On the morrow. But for to-night it was enough to remember that perfect picture as imagination painted it in Andrew Lang's verse—

"Three crests against the saffron sky,
Beyond the purple plain,
The kind remembered melody
Of Tweed once more again.
"Wan water from the Border hills,
Dear voice from the old years,
Thy distant music lulls and stills,
And moves to quiet tears.
"Like a loved ghost thy fabled flood
Fleets through the dusky land;
Where Scott, come home to die, has stood,
My feet returning, stand.
"A mist of memory broods and floats,
The Border waters flow;
The air is full of ballad notes
Borne out of long ago.
"Old songs that sung themselves to me,
Sweet through a boy's day dream,
While trout below the blossom'd tree
Plashed in the golden stream.
"Twilight, and Tweed, and Eildon Hill,
Fair and too fair you be;
You tell me that the voice is still
That should have welcomed me."

I did not miss the voice, any of the voices. They whispered, they sang, they crooned, they keened, about me. For this was Melrose, mael ros, so the old Celtic goes, "the naked headland in the wood." And I was seeing, was hearing, what I have come to see and hear; I, a Scot, if far removed, if in diluted element, and Scott's from the reading days of Auld Lang Syne.

And should I not within the moonlight see the white lady rise from the Haly Wheel? And should I not see the moonlight flooding the Abbey, Melrose Abbey? Out of a remembered yesterday, out of a confident midnight—surely there was a budding morrow in this midnight—I remembered the lines—

"If thou would'st view fair Melrose aright,
Go visit it by the pale moonlight;
For the gay beams of lightsome day
Gild but to flout the ruins gray.
When the broken arches are black in night,
And each shafted oriel glimmers white,
When the cold light's uncertain shower
Streams on the ruined central tower;
When buttress and buttress alternately
Seem framed of ebon and ivory;
When silver edges the imagery,
And the scrolls that teach thee to live and die;
When distant Tweed is heard to rave,
And the owlet to hoot o'er the dead man's grave,
Then go—but go alone the while—
Then view St. David's ruined pile;
And, home returning, soothly swear
Was never scene so sad and fair."

The moon did not rise that night.

I walked about the fields, lingered about the Cross in the market, looked expectantly at the Abbey, until two in the morning.

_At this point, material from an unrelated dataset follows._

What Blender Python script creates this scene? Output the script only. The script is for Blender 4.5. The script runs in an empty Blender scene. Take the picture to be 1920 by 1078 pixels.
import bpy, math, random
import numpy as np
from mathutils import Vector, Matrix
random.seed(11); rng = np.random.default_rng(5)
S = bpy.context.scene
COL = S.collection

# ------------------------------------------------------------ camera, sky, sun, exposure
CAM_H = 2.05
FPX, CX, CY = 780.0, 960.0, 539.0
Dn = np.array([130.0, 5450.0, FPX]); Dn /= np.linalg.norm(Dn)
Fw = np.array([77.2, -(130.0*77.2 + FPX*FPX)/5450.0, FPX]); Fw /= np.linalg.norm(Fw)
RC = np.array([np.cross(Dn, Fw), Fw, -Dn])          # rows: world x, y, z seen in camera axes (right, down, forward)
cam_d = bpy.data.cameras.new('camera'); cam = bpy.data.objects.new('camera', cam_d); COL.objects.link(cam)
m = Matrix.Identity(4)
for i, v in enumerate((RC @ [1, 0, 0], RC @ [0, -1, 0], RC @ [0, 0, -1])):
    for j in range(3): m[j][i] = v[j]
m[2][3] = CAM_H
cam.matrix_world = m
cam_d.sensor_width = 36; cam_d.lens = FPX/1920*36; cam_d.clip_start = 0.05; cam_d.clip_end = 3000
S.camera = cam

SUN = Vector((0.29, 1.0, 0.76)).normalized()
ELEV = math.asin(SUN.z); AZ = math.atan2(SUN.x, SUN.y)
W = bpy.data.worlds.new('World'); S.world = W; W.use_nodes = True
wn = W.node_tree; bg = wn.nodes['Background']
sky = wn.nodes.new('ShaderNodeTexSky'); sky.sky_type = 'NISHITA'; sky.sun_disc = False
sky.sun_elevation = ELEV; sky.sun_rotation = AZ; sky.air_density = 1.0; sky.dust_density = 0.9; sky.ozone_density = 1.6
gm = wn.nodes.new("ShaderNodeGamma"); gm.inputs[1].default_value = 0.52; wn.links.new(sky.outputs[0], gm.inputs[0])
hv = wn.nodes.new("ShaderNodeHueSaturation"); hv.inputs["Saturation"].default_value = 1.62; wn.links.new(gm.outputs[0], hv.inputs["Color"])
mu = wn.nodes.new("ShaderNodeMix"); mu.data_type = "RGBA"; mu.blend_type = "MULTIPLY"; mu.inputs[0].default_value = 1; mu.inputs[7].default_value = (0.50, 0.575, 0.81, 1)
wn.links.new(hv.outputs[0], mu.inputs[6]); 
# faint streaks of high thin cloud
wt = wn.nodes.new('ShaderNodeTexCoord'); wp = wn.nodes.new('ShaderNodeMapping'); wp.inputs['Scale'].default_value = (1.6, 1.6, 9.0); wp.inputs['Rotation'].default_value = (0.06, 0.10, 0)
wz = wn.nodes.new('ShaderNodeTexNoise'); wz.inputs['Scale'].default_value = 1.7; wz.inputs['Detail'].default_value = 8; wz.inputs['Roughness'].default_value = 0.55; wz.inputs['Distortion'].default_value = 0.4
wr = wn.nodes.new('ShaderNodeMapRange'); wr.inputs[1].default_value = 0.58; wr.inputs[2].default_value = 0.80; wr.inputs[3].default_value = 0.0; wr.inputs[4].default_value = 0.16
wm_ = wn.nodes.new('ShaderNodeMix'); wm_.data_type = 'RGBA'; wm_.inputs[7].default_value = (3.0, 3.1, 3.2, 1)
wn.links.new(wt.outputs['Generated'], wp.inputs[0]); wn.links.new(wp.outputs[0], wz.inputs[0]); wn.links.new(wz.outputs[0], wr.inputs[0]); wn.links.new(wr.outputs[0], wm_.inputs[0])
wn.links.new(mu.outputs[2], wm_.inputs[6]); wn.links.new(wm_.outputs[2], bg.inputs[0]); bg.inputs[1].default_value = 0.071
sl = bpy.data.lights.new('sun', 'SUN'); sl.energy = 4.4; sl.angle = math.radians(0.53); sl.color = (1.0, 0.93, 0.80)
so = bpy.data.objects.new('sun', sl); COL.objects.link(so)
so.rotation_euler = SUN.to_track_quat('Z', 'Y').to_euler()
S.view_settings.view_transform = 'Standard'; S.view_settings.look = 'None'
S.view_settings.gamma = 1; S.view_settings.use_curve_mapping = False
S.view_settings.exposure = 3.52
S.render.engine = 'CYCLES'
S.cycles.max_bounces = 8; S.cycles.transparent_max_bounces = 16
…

"It was near the ringing of matin bell,
The night was well nigh done."

The moon did not rise, and neither did the white lady. It was not because there was a mist, a Scottish mist, over the heavens; they were clear, the stars were shining, and the pole star held true, Charles' wain—as Charles should in Bonnie Scotland—held true to the pole. But it was a late July moon, and those Eildon hills and their circling kin rose so high against the night sky—daytime they seemed modest enough—that the moon in this latitude as far north as Sitka did not circle up the sky. Neither does the sun in winter, so the guardian explained to me next day.